begin
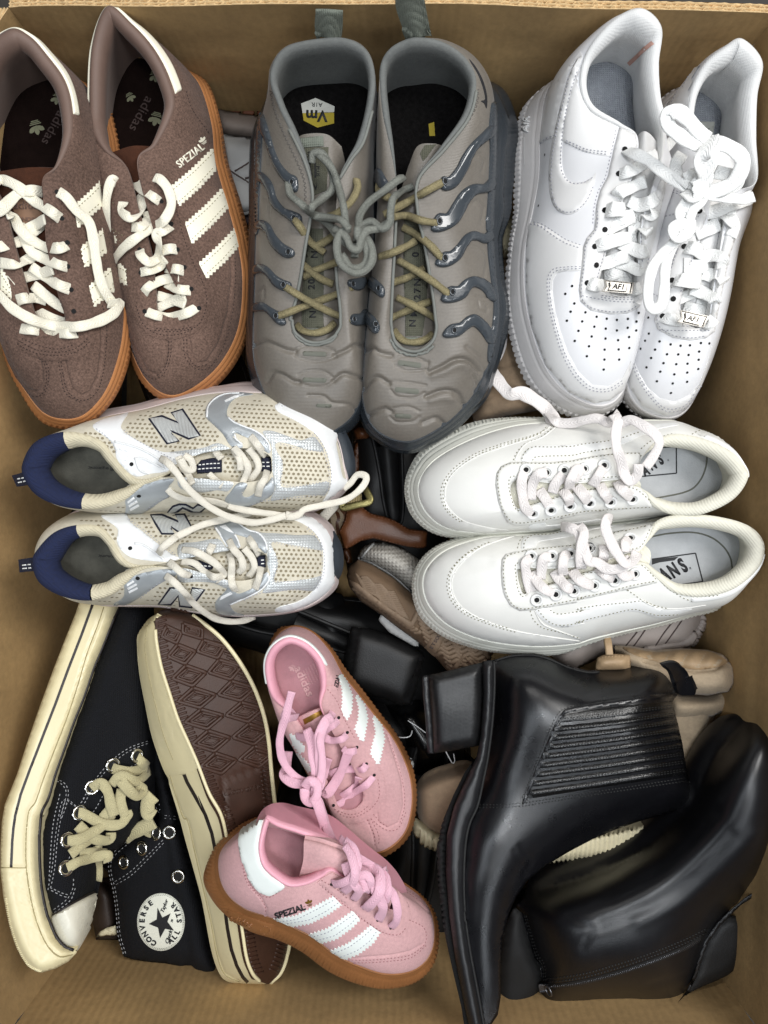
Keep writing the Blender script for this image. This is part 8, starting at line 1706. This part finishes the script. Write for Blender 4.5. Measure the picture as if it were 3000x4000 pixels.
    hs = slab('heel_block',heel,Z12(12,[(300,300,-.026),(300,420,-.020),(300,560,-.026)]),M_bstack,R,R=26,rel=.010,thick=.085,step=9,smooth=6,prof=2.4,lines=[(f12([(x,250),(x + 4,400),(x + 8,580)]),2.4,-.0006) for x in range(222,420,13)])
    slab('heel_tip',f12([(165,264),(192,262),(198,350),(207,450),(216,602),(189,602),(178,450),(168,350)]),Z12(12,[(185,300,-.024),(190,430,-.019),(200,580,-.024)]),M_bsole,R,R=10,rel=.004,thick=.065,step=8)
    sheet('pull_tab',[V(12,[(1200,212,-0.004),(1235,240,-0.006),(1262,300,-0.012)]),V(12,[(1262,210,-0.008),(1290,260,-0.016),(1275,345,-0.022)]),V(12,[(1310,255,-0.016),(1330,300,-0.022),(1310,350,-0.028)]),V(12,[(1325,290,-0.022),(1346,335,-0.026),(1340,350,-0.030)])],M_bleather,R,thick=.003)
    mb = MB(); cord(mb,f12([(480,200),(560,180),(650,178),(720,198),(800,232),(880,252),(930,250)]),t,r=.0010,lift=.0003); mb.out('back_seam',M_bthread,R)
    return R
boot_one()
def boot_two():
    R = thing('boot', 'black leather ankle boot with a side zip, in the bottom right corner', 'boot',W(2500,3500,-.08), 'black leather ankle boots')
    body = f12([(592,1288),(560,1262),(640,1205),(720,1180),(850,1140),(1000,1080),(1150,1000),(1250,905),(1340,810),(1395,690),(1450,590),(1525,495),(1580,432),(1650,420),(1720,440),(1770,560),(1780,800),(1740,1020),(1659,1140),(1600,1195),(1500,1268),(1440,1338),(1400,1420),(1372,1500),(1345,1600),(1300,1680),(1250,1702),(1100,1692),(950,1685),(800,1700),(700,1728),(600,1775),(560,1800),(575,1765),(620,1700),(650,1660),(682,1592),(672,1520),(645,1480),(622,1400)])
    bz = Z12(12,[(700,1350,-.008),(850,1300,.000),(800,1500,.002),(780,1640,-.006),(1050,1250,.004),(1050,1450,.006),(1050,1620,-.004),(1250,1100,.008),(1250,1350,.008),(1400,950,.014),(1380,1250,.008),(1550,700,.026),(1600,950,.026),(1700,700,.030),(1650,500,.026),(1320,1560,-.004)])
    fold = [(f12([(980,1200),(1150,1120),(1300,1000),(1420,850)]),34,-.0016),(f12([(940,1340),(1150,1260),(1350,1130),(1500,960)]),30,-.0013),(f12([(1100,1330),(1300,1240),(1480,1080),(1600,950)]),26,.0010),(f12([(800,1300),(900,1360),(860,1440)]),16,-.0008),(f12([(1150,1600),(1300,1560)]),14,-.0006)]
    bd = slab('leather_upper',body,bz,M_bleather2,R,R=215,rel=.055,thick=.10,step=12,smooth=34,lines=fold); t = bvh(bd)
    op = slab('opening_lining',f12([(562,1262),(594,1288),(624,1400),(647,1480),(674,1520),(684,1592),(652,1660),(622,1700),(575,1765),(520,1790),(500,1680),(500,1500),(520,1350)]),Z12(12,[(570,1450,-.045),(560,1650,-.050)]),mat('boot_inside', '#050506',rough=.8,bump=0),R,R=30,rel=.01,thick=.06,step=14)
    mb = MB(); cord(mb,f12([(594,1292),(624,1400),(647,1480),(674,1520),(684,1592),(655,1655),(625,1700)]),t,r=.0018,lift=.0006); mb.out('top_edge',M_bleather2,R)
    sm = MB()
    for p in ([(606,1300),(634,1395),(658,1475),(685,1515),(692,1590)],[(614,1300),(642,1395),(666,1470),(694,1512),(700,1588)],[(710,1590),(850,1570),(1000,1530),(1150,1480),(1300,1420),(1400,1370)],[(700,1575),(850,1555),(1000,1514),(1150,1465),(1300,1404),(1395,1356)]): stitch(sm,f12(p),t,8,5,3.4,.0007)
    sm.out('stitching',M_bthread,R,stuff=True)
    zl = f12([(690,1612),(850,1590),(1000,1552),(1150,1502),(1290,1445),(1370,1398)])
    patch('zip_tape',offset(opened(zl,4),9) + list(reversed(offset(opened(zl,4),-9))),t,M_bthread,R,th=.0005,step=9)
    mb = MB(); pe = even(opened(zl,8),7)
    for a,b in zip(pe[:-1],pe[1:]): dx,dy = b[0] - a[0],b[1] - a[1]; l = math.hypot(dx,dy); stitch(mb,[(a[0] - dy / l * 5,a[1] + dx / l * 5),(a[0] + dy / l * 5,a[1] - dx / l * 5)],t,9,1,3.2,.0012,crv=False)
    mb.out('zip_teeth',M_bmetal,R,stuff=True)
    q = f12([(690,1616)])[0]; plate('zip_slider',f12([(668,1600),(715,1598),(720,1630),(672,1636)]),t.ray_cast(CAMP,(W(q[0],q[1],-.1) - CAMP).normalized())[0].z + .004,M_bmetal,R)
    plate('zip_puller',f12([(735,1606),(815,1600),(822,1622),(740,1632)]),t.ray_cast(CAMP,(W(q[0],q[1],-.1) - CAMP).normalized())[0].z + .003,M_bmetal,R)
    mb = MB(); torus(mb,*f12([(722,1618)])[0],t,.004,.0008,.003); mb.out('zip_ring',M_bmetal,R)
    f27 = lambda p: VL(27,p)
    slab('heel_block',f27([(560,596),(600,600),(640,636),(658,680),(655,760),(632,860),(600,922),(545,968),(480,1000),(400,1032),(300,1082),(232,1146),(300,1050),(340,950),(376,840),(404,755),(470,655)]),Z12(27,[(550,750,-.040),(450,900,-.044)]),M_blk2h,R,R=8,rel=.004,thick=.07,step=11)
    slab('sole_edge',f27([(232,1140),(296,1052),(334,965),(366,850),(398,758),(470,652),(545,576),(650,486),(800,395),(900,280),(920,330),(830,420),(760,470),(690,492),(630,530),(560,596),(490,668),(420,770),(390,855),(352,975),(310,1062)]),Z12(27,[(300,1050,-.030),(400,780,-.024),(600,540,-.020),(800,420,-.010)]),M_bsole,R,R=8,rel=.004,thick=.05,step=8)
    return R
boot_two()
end
• Aim:
Your task is to repeat the data above exactly while excluding the pictures.

• Result of this exercise:
Keep writing the Blender script for this image. This is part 8, starting at line 1706. This part finishes the script. Write for Blender 4.5. Measure the picture as if it were 3000x4000 pixels.
    hs = slab('heel_block',heel,Z12(12,[(300,300,-.026),(300,420,-.020),(300,560,-.026)]),M_bstack,R,R=26,rel=.010,thick=.085,step=9,smooth=6,prof=2.4,lines=[(f12([(x,250),(x + 4,400),(x + 8,580)]),2.4,-.0006) for x in range(222,420,13)])
    slab('heel_tip',f12([(165,264),(192,262),(198,350),(207,450),(216,602),(189,602),(178,450),(168,350)]),Z12(12,[(185,300,-.024),(190,430,-.019),(200,580,-.024)]),M_bsole,R,R=10,rel=.004,thick=.065,step=8)
    sheet('pull_tab',[V(12,[(1200,212,-0.004),(1235,240,-0.006),(1262,300,-0.012)]),V(12,[(1262,210,-0.008),(1290,260,-0.016),(1275,345,-0.022)]),V(12,[(1310,255,-0.016),(1330,300,-0.022),(1310,350,-0.028)]),V(12,[(1325,290,-0.022),(1346,335,-0.026),(1340,350,-0.030)])],M_bleather,R,thick=.003)
    mb = MB(); cord(mb,f12([(480,200),(560,180),(650,178),(720,198),(800,232),(880,252),(930,250)]),t,r=.0010,lift=.0003); mb.out('back_seam',M_bthread,R)
    return R
boot_one()
def boot_two():
    R = thing('boot', 'black leather ankle boot with a side zip, in the bottom right corner', 'boot',W(2500,3500,-.08), 'black leather ankle boots')
    body = f12([(592,1288),(560,1262),(640,1205),(720,1180),(850,1140),(1000,1080),(1150,1000),(1250,905),(1340,810),(1395,690),(1450,590),(1525,495),(1580,432),(1650,420),(1720,440),(1770,560),(1780,800),(1740,1020),(1659,1140),(1600,1195),(1500,1268),(1440,1338),(1400,1420),(1372,1500),(1345,1600),(1300,1680),(1250,1702),(1100,1692),(950,1685),(800,1700),(700,1728),(600,1775),(560,1800),(575,1765),(620,1700),(650,1660),(682,1592),(672,1520),(645,1480),(622,1400)])
    bz = Z12(12,[(700,1350,-.008),(850,1300,.000),(800,1500,.002),(780,1640,-.006),(1050,1250,.004),(1050,1450,.006),(1050,1620,-.004),(1250,1100,.008),(1250,1350,.008),(1400,950,.014),(1380,1250,.008),(1550,700,.026),(1600,950,.026),(1700,700,.030),(1650,500,.026),(1320,1560,-.004)])
    fold = [(f12([(980,1200),(1150,1120),(1300,1000),(1420,850)]),34,-.0016),(f12([(940,1340),(1150,1260),(1350,1130),(1500,960)]),30,-.0013),(f12([(1100,1330),(1300,1240),(1480,1080),(1600,950)]),26,.0010),(f12([(800,1300),(900,1360),(860,1440)]),16,-.0008),(f12([(1150,1600),(1300,1560)]),14,-.0006)]
    bd = slab('leather_upper',body,bz,M_bleather2,R,R=215,rel=.055,thick=.10,step=12,smooth=34,lines=fold); t = bvh(bd)
    op = slab('opening_lining',f12([(562,1262),(594,1288),(624,1400),(647,1480),(674,1520),(684,1592),(652,1660),(622,1700),(575,1765),(520,1790),(500,1680),(500,1500),(520,1350)]),Z12(12,[(570,1450,-.045),(560,1650,-.050)]),mat('boot_inside', '#050506',rough=.8,bump=0),R,R=30,rel=.01,thick=.06,step=14)
    mb = MB(); cord(mb,f12([(594,1292),(624,1400),(647,1480),(674,1520),(684,1592),(655,1655),(625,1700)]),t,r=.0018,lift=.0006); mb.out('top_edge',M_bleather2,R)
    sm = MB()
    for p in ([(606,1300),(634,1395),(658,1475),(685,1515),(692,1590)],[(614,1300),(642,1395),(666,1470),(694,1512),(700,1588)],[(710,1590),(850,1570),(1000,1530),(1150,1480),(1300,1420),(1400,1370)],[(700,1575),(850,1555),(1000,1514),(1150,1465),(1300,1404),(1395,1356)]): stitch(sm,f12(p),t,8,5,3.4,.0007)
    sm.out('stitching',M_bthread,R,stuff=True)
    zl = f12([(690,1612),(850,1590),(1000,1552),(1150,1502),(1290,1445),(1370,1398)])
    patch('zip_tape',offset(opened(zl,4),9) + list(reversed(offset(opened(zl,4),-9))),t,M_bthread,R,th=.0005,step=9)
    mb = MB(); pe = even(opened(zl,8),7)
    for a,b in zip(pe[:-1],pe[1:]): dx,dy = b[0] - a[0],b[1] - a[1]; l = math.hypot(dx,dy); stitch(mb,[(a[0] - dy / l * 5,a[1] + dx / l * 5),(a[0] + dy / l * 5,a[1] - dx / l * 5)],t,9,1,3.2,.0012,crv=False)
    mb.out('zip_teeth',M_bmetal,R,stuff=True)
    q = f12([(690,1616)])[0]; plate('zip_slider',f12([(668,1600),(715,1598),(720,1630),(672,1636)]),t.ray_cast(CAMP,(W(q[0],q[1],-.1) - CAMP).normalized())[0].z + .004,M_bmetal,R)
    plate('zip_puller',f12([(735,1606),(815,1600),(822,1622),(740,1632)]),t.ray_cast(CAMP,(W(q[0],q[1],-.1) - CAMP).normalized())[0].z + .003,M_bmetal,R)
    mb = MB(); torus(mb,*f12([(722,1618)])[0],t,.004,.0008,.003); mb.out('zip_ring',M_bmetal,R)
    f27 = lambda p: VL(27,p)
    slab('heel_block',f27([(560,596),(600,600),(640,636),(658,680),(655,760),(632,860),(600,922),(545,968),(480,1000),(400,1032),(300,1082),(232,1146),(300,1050),(340,950),(376,840),(404,755),(470,655)]),Z12(27,[(550,750,-.040),(450,900,-.044)]),M_blk2h,R,R=8,rel=.004,thick=.07,step=11)
    slab('sole_edge',f27([(232,1140),(296,1052),(334,965),(366,850),(398,758),(470,652),(545,576),(650,486),(800,395),(900,280),(920,330),(830,420),(760,470),(690,492),(630,530),(560,596),(490,668),(420,770),(390,855),(352,975),(310,1062)]),Z12(27,[(300,1050,-.030),(400,780,-.024),(600,540,-.020),(800,420,-.010)]),M_bsole,R,R=8,rel=.004,thick=.05,step=8)
    return R
boot_two()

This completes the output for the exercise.